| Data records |
------
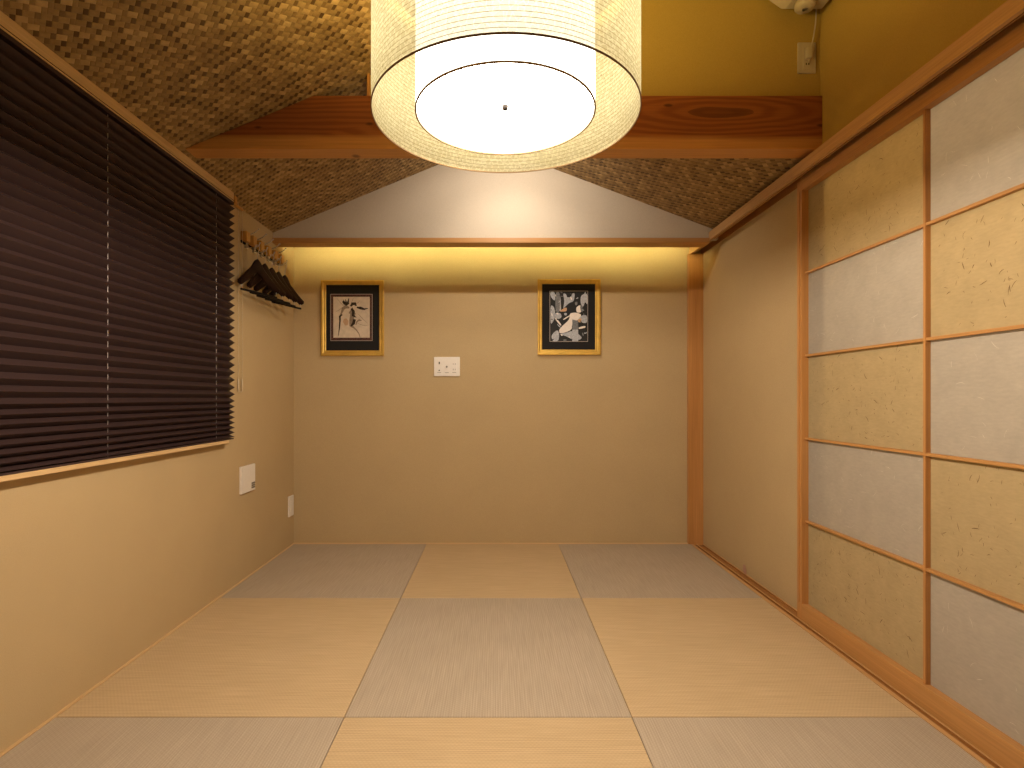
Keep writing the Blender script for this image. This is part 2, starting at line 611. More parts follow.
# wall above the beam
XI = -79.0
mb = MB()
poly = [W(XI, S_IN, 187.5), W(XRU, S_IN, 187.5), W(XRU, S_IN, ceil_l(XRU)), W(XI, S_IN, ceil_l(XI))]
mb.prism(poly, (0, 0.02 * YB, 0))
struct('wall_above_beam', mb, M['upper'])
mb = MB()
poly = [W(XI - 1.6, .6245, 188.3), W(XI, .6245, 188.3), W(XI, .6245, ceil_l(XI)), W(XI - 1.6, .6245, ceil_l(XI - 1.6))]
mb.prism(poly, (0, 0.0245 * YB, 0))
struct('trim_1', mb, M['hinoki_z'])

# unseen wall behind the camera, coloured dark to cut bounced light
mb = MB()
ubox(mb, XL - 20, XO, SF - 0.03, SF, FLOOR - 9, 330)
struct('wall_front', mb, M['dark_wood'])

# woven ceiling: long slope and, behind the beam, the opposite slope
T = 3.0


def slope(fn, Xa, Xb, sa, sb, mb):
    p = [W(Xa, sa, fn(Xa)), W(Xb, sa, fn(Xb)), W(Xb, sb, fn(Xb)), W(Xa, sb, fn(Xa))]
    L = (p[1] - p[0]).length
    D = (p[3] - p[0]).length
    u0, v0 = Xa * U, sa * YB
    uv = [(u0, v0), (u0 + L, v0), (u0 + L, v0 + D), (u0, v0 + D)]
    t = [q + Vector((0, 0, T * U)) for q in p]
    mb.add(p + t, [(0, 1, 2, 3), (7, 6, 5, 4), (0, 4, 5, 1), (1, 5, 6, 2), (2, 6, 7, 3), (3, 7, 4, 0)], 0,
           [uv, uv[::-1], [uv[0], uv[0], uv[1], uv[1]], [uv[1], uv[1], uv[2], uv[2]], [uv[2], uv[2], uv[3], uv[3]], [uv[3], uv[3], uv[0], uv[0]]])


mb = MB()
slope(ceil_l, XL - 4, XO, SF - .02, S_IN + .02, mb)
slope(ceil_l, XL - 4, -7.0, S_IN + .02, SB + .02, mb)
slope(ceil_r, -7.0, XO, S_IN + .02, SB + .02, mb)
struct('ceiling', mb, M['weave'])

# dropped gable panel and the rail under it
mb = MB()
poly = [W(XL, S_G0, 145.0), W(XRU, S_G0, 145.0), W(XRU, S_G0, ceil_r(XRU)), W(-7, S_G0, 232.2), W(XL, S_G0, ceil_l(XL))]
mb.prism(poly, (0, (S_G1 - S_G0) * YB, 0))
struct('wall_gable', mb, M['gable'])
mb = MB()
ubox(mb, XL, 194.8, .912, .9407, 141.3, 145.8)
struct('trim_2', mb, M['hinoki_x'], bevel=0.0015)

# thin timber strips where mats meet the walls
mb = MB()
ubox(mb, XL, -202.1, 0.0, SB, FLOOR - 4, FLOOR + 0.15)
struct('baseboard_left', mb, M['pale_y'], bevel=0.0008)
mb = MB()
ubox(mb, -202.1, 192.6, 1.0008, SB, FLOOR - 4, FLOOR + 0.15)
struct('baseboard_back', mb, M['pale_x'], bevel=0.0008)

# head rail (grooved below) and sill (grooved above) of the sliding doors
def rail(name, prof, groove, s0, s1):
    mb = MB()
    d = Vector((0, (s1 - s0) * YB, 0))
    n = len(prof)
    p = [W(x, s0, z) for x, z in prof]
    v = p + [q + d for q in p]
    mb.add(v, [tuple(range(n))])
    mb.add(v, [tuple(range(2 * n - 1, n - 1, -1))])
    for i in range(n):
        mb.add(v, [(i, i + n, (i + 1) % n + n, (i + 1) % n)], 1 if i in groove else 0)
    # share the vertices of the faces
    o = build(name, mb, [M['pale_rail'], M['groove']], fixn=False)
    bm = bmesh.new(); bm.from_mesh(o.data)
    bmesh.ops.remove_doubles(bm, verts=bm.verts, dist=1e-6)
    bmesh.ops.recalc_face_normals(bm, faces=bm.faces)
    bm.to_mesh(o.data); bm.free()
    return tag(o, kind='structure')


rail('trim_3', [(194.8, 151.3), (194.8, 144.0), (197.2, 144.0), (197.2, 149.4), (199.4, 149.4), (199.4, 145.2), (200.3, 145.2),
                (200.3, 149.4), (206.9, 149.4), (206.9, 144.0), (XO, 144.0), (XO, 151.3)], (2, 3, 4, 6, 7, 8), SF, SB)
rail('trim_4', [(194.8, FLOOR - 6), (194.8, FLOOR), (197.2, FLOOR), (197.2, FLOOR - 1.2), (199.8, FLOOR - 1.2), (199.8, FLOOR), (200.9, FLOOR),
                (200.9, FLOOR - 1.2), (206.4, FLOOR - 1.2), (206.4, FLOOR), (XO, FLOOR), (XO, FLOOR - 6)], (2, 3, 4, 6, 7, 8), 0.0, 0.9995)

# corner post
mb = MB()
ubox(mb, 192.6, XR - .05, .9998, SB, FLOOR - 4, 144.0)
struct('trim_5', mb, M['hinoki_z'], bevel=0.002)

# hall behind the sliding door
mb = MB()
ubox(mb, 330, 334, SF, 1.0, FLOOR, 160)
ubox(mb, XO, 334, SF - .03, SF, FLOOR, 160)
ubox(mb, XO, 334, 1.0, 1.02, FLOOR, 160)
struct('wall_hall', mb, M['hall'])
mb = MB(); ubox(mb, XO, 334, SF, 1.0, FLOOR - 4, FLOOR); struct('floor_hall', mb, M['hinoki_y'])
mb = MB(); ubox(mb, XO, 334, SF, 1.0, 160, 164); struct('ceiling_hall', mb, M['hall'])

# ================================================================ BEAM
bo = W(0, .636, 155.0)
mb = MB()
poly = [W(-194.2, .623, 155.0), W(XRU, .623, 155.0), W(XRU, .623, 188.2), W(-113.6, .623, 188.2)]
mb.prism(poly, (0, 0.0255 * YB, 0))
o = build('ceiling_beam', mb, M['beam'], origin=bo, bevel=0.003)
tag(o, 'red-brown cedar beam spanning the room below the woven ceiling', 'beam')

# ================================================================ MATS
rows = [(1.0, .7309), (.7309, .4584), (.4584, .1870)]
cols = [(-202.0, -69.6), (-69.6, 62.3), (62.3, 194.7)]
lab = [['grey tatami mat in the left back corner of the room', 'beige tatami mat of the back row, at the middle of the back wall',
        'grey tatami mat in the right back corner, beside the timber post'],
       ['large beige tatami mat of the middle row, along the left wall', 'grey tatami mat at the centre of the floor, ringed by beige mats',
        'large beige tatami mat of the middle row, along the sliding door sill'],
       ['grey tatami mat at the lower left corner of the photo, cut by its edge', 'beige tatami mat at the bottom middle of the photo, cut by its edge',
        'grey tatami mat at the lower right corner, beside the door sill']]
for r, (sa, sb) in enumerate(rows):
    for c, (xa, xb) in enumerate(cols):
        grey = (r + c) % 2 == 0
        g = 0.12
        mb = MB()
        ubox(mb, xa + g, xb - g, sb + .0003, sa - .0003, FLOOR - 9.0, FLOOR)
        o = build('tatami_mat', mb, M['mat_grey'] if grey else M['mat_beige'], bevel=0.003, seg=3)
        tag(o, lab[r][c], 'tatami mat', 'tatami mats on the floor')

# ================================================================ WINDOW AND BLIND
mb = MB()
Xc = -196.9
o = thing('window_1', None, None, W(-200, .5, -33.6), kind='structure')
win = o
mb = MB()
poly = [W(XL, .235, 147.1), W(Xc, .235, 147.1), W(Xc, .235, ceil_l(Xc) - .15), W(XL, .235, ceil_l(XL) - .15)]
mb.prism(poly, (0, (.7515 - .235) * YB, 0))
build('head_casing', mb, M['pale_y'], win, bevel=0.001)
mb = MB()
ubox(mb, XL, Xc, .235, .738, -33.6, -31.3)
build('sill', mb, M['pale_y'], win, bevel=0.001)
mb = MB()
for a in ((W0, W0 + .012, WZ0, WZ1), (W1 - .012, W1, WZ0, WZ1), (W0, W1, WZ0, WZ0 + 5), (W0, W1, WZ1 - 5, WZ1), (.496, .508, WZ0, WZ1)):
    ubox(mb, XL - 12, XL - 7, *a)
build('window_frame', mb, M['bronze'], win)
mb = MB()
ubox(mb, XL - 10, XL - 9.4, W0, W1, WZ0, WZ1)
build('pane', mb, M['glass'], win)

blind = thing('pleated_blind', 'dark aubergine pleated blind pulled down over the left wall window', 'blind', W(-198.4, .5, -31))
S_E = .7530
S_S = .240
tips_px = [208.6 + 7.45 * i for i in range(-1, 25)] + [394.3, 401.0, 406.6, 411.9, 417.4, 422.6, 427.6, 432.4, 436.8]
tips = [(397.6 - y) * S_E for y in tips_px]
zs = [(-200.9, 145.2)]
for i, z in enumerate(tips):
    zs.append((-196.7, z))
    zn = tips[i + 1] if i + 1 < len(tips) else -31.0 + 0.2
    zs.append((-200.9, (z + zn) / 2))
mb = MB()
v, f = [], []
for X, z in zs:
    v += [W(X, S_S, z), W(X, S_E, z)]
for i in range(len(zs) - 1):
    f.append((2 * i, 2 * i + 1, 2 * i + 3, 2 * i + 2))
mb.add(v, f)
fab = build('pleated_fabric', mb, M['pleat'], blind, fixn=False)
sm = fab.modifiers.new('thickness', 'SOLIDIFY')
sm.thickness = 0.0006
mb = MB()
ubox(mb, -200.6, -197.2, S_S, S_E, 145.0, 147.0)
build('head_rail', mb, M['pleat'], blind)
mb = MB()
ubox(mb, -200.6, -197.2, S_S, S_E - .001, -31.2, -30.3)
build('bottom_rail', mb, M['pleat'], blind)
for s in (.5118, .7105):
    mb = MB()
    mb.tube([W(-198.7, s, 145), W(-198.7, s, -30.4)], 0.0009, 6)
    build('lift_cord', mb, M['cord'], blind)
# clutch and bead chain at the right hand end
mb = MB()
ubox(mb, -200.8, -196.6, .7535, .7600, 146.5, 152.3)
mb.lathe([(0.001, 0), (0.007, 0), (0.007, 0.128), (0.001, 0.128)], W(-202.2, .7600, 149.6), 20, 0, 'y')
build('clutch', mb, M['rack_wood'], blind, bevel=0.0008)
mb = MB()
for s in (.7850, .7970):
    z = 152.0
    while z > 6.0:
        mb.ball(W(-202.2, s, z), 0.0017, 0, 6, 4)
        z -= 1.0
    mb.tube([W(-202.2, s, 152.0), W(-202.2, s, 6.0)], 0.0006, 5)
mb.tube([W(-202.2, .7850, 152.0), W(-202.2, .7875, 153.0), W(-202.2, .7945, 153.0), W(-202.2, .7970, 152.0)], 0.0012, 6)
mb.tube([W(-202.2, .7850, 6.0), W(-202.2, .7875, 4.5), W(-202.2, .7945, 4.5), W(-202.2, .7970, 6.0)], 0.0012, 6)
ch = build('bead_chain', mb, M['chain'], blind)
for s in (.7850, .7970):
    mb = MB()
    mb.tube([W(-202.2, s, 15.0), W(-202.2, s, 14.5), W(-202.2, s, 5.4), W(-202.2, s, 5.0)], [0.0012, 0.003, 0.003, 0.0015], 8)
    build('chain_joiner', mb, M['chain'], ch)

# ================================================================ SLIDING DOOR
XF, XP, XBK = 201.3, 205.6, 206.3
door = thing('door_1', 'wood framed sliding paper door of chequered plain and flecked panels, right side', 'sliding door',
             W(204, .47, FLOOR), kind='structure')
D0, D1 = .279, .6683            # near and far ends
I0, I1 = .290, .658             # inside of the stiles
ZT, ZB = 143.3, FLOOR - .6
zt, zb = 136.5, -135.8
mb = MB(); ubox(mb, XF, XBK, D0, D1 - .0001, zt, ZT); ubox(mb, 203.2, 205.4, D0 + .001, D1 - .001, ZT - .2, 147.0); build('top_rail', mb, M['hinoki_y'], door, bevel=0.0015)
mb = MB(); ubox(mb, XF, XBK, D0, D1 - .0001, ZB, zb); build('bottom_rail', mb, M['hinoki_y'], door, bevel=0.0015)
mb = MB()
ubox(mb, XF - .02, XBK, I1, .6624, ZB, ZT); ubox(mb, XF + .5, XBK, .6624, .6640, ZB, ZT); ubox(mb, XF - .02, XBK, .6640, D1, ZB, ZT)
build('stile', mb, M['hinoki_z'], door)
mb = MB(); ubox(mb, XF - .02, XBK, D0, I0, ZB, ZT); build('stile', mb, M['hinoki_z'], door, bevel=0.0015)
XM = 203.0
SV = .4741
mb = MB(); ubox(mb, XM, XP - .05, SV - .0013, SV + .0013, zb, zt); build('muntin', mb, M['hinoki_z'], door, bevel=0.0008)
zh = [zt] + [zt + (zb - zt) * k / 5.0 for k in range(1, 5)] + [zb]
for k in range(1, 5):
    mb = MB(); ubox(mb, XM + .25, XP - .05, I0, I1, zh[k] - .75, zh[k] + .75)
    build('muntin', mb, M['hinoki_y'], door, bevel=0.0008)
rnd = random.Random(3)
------
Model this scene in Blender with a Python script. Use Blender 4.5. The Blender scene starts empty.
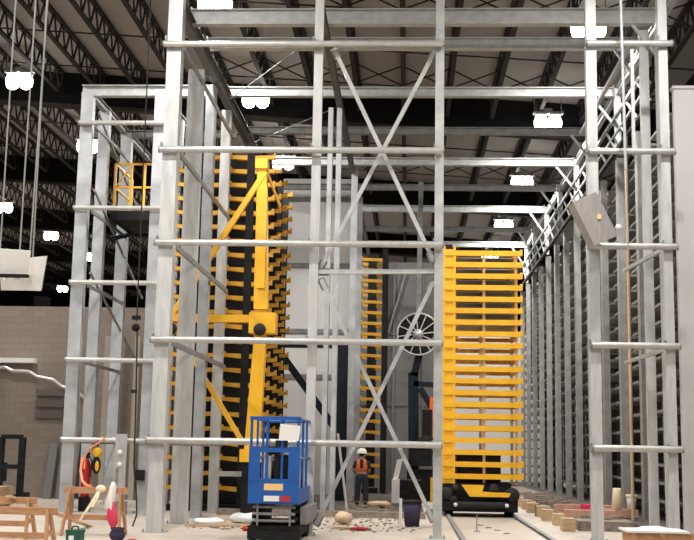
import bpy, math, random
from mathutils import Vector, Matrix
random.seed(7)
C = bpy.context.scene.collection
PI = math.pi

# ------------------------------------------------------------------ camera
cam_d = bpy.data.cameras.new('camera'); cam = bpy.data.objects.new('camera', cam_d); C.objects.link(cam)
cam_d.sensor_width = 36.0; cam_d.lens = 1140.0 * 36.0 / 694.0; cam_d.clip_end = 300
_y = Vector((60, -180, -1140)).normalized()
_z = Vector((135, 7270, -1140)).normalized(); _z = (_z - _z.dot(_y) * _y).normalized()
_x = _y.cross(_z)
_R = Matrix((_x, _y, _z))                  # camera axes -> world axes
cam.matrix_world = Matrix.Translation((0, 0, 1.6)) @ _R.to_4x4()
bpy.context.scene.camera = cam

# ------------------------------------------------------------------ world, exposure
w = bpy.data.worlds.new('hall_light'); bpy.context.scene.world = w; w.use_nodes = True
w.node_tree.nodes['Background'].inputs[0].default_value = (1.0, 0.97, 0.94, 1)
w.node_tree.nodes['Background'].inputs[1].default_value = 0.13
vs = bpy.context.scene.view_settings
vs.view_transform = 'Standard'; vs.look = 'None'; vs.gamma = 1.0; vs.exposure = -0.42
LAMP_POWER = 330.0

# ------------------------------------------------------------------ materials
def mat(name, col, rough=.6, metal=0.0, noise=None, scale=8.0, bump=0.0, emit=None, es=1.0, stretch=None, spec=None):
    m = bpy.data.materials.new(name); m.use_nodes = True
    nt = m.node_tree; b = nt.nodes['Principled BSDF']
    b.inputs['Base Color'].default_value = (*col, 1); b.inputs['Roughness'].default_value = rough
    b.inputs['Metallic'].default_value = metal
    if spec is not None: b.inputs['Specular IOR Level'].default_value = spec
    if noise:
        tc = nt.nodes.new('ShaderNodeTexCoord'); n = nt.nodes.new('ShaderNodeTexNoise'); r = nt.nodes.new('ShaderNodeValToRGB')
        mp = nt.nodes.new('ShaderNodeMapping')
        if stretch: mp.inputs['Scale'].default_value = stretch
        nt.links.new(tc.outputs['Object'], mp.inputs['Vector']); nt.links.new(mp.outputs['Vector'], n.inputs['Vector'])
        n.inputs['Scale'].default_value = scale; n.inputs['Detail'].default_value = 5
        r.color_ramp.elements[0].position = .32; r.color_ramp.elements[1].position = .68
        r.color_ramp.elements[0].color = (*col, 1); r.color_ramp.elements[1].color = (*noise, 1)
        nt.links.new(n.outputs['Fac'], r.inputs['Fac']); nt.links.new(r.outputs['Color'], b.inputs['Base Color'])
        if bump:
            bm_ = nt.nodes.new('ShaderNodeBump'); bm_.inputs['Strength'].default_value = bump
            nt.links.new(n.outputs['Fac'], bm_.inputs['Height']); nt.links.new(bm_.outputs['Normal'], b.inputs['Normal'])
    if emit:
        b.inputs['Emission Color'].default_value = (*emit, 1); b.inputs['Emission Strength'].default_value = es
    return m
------
| Short exercise |
Copy and report every line where the word "this" is present.

| Complete answer |
Keep writing the Blender script for this image. This is part 2, starting at line 611. More parts follow.
Model this scene in Blender with a Python script. Use Blender 4.5. The Blender scene starts empty.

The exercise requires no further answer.